-- begin Data section --

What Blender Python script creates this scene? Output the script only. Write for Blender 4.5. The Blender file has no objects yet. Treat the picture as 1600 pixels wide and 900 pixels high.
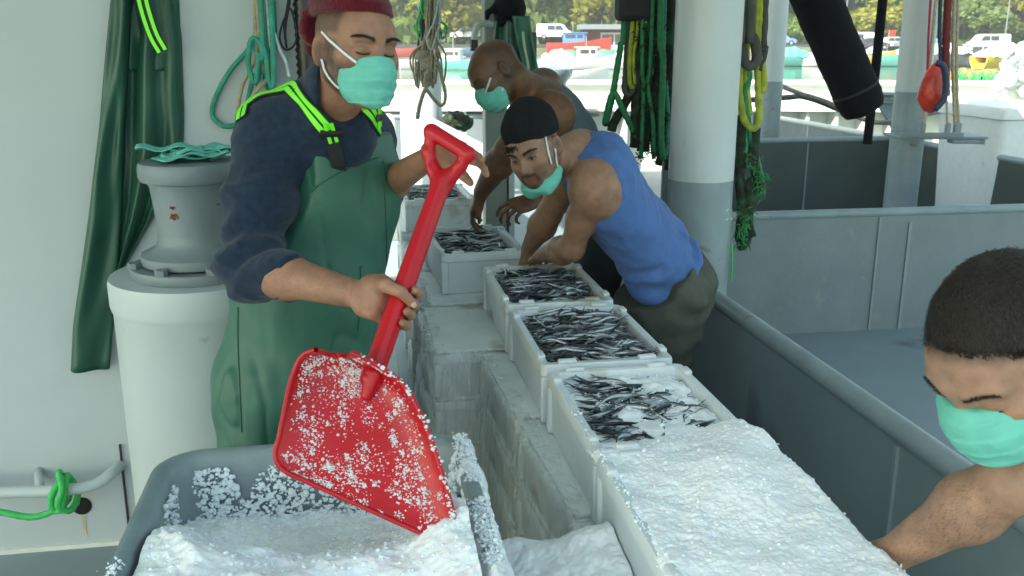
import bpy, bmesh, math, random
import numpy as np
from mathutils import Vector, Matrix
from mathutils.bvhtree import BVHTree

# ------------------------------------------------------------------ camera, world, sun, exposure
FPX, HC = 1450.0, 1.6
TH = math.atan(390/FPX); YAW = math.radians(9.64)
scene = bpy.context.scene
COL = scene.collection
cam_d = bpy.data.cameras.new('camera'); cam = bpy.data.objects.new('camera', cam_d); COL.objects.link(cam)
cam_d.sensor_width = 36; cam_d.lens = 36*FPX/1600; cam_d.clip_end = 3000; cam_d.clip_start = .05
cam.location = (0, 0, HC); cam.rotation_euler = (math.pi/2-TH, 0, -YAW)
scene.camera = cam
cam_d.dof.use_dof = True; cam_d.dof.focus_distance = 2.3; cam_d.dof.aperture_fstop = 9
SUN_EL, SUN_AZ = 42, 236          # azimuth clockwise from +Y (ship's forward)
w = bpy.data.worlds.new('World'); scene.world = w; w.use_nodes = True
nt = w.node_tree; bg = nt.nodes['Background']
sky = nt.nodes.new('ShaderNodeTexSky'); sky.sky_type = 'NISHITA'; sky.sun_disc = False
sky.sun_elevation = math.radians(SUN_EL); sky.sun_rotation = math.radians(SUN_AZ)
sky.air_density = 1.0; sky.dust_density = 1.2; sky.ozone_density = 1.0
wb = nt.nodes.new('ShaderNodeMix'); wb.data_type = 'RGBA'; wb.blend_type = 'MULTIPLY'; wb.inputs[0].default_value = 1
wb.inputs[7].default_value = (1.0, 1.0, .80, 1); nt.links.new(sky.outputs[0], wb.inputs[6]); nt.links.new(wb.outputs[2], bg.inputs[0]); bg.inputs[1].default_value = 0.15
sd = bpy.data.lights.new('sun', 'SUN'); sd.energy = 5.0; sd.angle = math.radians(.5); sd.color = (1, .95, .86)
sun = bpy.data.objects.new('sun', sd); COL.objects.link(sun)
_a, _e = math.radians(SUN_AZ), math.radians(SUN_EL)
sun.rotation_euler = (-Vector((math.sin(_a)*math.cos(_e), math.cos(_a)*math.cos(_e), math.sin(_e)))).to_track_quat('-Z', 'Y').to_euler()
vs = scene.view_settings; vs.view_transform = 'Standard'; vs.look = 'None'; vs.gamma = 1; vs.exposure = 1.6
scene.cycles.use_denoising = True
scene.cycles.max_bounces = 8; scene.cycles.diffuse_bounces = 5; scene.cycles.transparent_max_bounces = 8
scene.cycles.caustics_reflective = False; scene.cycles.caustics_refractive = False

# ------------------------------------------------------------------ helpers: points seen from the tripod
_c, _s = math.cos(TH), math.sin(TH)
RZ = Matrix.Rotation(-YAW, 3, 'Z')
ORG = Vector((0, 0, HC))
def rayc(px, py):
    x = (px-800)/FPX; y = -(py-450)/FPX
    return Vector((x, y*_s+_c, y*_c-_s))
def P(px, py, D):
    "point at forward distance D"
    r = rayc(px, py); q = ORG + RZ @ (r*(D/r.y))
    if py == -60: q.z = 2.775          # hung from the underside of the roof
    return q
def Z(px, py, z):
    "point on the level z"
    r = rayc(px, py); return ORG + RZ @ (r*((z-HC)/r.z))
def V(px, py, v):
    "point on the plane y = v of the ship"
    r = RZ @ rayc(px, py); return ORG + r*(v/r.y)
def cv(x, y, z):
    "direction given as right, up, towards the viewer"
    return (RZ @ Vector((x, y*_s - z*_c, y*_c + z*_s)))
def px(n, D): return n/FPX*D

# ------------------------------------------------------------------ materials
MATS = {}
def mat(name, col, rough=.5, metal=0, var=.08, vs_=6, bump=0, bs=60, spec=.5, coat=0, sss=0, attr=False,
        dirt=None, ds=3, dthr=.6, alpha=None, trans=0, stretch=(1,1,1), emit=None, sheen=0, bdist=.01, dsoft=.12):
    if name in MATS: return MATS[name]
    m = bpy.data.materials.new(name); m.use_nodes = True; n = m.node_tree; N = n.nodes; L = n.links
    b = N['Principled BSDF']; MATS[name] = m
    b.inputs['Roughness'].default_value = rough; b.inputs['Metallic'].default_value = metal
    b.inputs['Specular IOR Level'].default_value = spec; b.inputs['Coat Weight'].default_value = coat
    b.inputs['Sheen Weight'].default_value = sheen
    tc = N.new('ShaderNodeTexCoord'); mp = N.new('ShaderNodeMapping'); mp.inputs['Scale'].default_value = stretch
    L.new(tc.outputs['Object'], mp.inputs[0])
    def noise(sc, det=4):
        t = N.new('ShaderNodeTexNoise'); t.inputs['Scale'].default_value = sc; t.inputs['Detail'].default_value = det
        L.new(mp.outputs[0], t.inputs['Vector']); return t
    t = noise(vs_)
    mr = N.new('ShaderNodeMapRange'); mr.inputs[1].default_value = .3; mr.inputs[2].default_value = .7
    mr.inputs[3].default_value = 1-var; mr.inputs[4].default_value = 1+var; L.new(t.outputs[0], mr.inputs[0])
    mx = N.new('ShaderNodeMix'); mx.data_type = 'RGBA'; mx.blend_type = 'MULTIPLY'; mx.inputs[0].default_value = 1
    if attr:
        at_ = N.new('ShaderNodeAttribute'); at_.attribute_name = 'Col'; L.new(at_.outputs['Color'], mx.inputs[6])
    else: mx.inputs[6].default_value = (*col, 1)
    L.new(mr.outputs[0], mx.inputs[7]); out = mx.outputs[2]
    if dirt:
        t2 = noise(ds, 8); r2 = N.new('ShaderNodeMapRange'); r2.inputs[1].default_value = dthr; r2.inputs[2].default_value = dthr+dsoft
        L.new(t2.outputs[0], r2.inputs[0]); m2 = N.new('ShaderNodeMix'); m2.data_type = 'RGBA'
        L.new(r2.outputs[0], m2.inputs[0]); L.new(out, m2.inputs[6]); m2.inputs[7].default_value = (*dirt, 1); out = m2.outputs[2]
    L.new(out, b.inputs['Base Color'])
    if bump:
        t3 = noise(bs, 5); bp = N.new('ShaderNodeBump'); bp.inputs['Strength'].default_value = bump; bp.inputs['Distance'].default_value = bdist
        L.new(t3.outputs[0], bp.inputs['Height']); L.new(bp.outputs[0], b.inputs['Normal'])
    if sss:
        b.inputs['Subsurface Weight'].default_value = sss; b.inputs['Subsurface Radius'].default_value = (1, .35, .2)
        b.inputs['Subsurface Scale'].default_value = .012
    if alpha is not None: b.inputs['Alpha'].default_value = alpha
    if trans: b.inputs['Transmission Weight'].default_value = trans
    return m

white_wall = mat('painted_white_steel', (.455,.50,.51), .42, var=.05, vs_=1.3, bump=.12, bs=9, dirt=(.45,.47,.44), ds=1.6, dthr=.66, bdist=.02)
white_cyl = mat('painted_white_post', (.52,.57,.575), .4, var=.05, vs_=3, bump=.1, bs=14, dirt=(.36,.34,.29), ds=16, dthr=.69)
grey_paint = mat('grey_deck_paint', (.215,.275,.29), .42, var=.1, vs_=2, bump=.12, bs=30, dirt=(.10,.12,.12), ds=2.2, dthr=.62)
grey_rail = mat('grey_rail_paint', (.235,.295,.31), .38, var=.12, vs_=6, bump=.15, bs=50, dirt=(.15,.10,.065), ds=19, dthr=.66)
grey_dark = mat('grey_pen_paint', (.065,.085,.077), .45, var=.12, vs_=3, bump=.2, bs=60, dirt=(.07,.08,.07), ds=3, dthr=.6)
grey_light = mat('light_grey_paint', (.19,.23,.243), .42, var=.08, vs_=5, bump=.15, bs=40, dirt=(.25,.27,.26), ds=8, dthr=.62)
cream_wall = mat('cream_steel', (.70,.72,.66), .45, var=.05, vs_=2, bump=.1, bs=10, dirt=(.5,.45,.36), ds=2.5, dthr=.68)
foam = mat('white_foam', (.68,.73,.735), .55, var=.04, vs_=20, bump=.25, bs=260, dirt=(.52,.50,.42), ds=7, dthr=.66, bdist=.003, sss=.0)
foam_old = mat('stained_foam', (.74,.78,.76), .6, var=.08, vs_=9, bump=.3, bs=220, dirt=(.40,.36,.27), ds=5, dthr=.56, bdist=.003)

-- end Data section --

## Set problem
Identify and copy all lines with the word "dirt".

## Output for this task
        dirt=None, ds=3, dthr=.6, alpha=None, trans=0, stretch=(1,1,1), emit=None, sheen=0, bdist=.01, dsoft=.12):
    if dirt:
        L.new(r2.outputs[0], m2.inputs[0]); L.new(out, m2.inputs[6]); m2.inputs[7].default_value = (*dirt, 1); out = m2.outputs[2]
white_wall = mat('painted_white_steel', (.455,.50,.51), .42, var=.05, vs_=1.3, bump=.12, bs=9, dirt=(.45,.47,.44), ds=1.6, dthr=.66, bdist=.02)
white_cyl = mat('painted_white_post', (.52,.57,.575), .4, var=.05, vs_=3, bump=.1, bs=14, dirt=(.36,.34,.29), ds=16, dthr=.69)
grey_paint = mat('grey_deck_paint', (.215,.275,.29), .42, var=.1, vs_=2, bump=.12, bs=30, dirt=(.10,.12,.12), ds=2.2, dthr=.62)
grey_rail = mat('grey_rail_paint', (.235,.295,.31), .38, var=.12, vs_=6, bump=.15, bs=50, dirt=(.15,.10,.065), ds=19, dthr=.66)
grey_dark = mat('grey_pen_paint', (.065,.085,.077), .45, var=.12, vs_=3, bump=.2, bs=60, dirt=(.07,.08,.07), ds=3, dthr=.6)
grey_light = mat('light_grey_paint', (.19,.23,.243), .42, var=.08, vs_=5, bump=.15, bs=40, dirt=(.25,.27,.26), ds=8, dthr=.62)
cream_wall = mat('cream_steel', (.70,.72,.66), .45, var=.05, vs_=2, bump=.1, bs=10, dirt=(.5,.45,.36), ds=2.5, dthr=.68)
foam = mat('white_foam', (.68,.73,.735), .55, var=.04, vs_=20, bump=.25, bs=260, dirt=(.52,.50,.42), ds=7, dthr=.66, bdist=.003, sss=.0)
foam_old = mat('stained_foam', (.74,.78,.76), .6, var=.08, vs_=9, bump=.3, bs=220, dirt=(.40,.36,.27), ds=5, dthr=.56, bdist=.003)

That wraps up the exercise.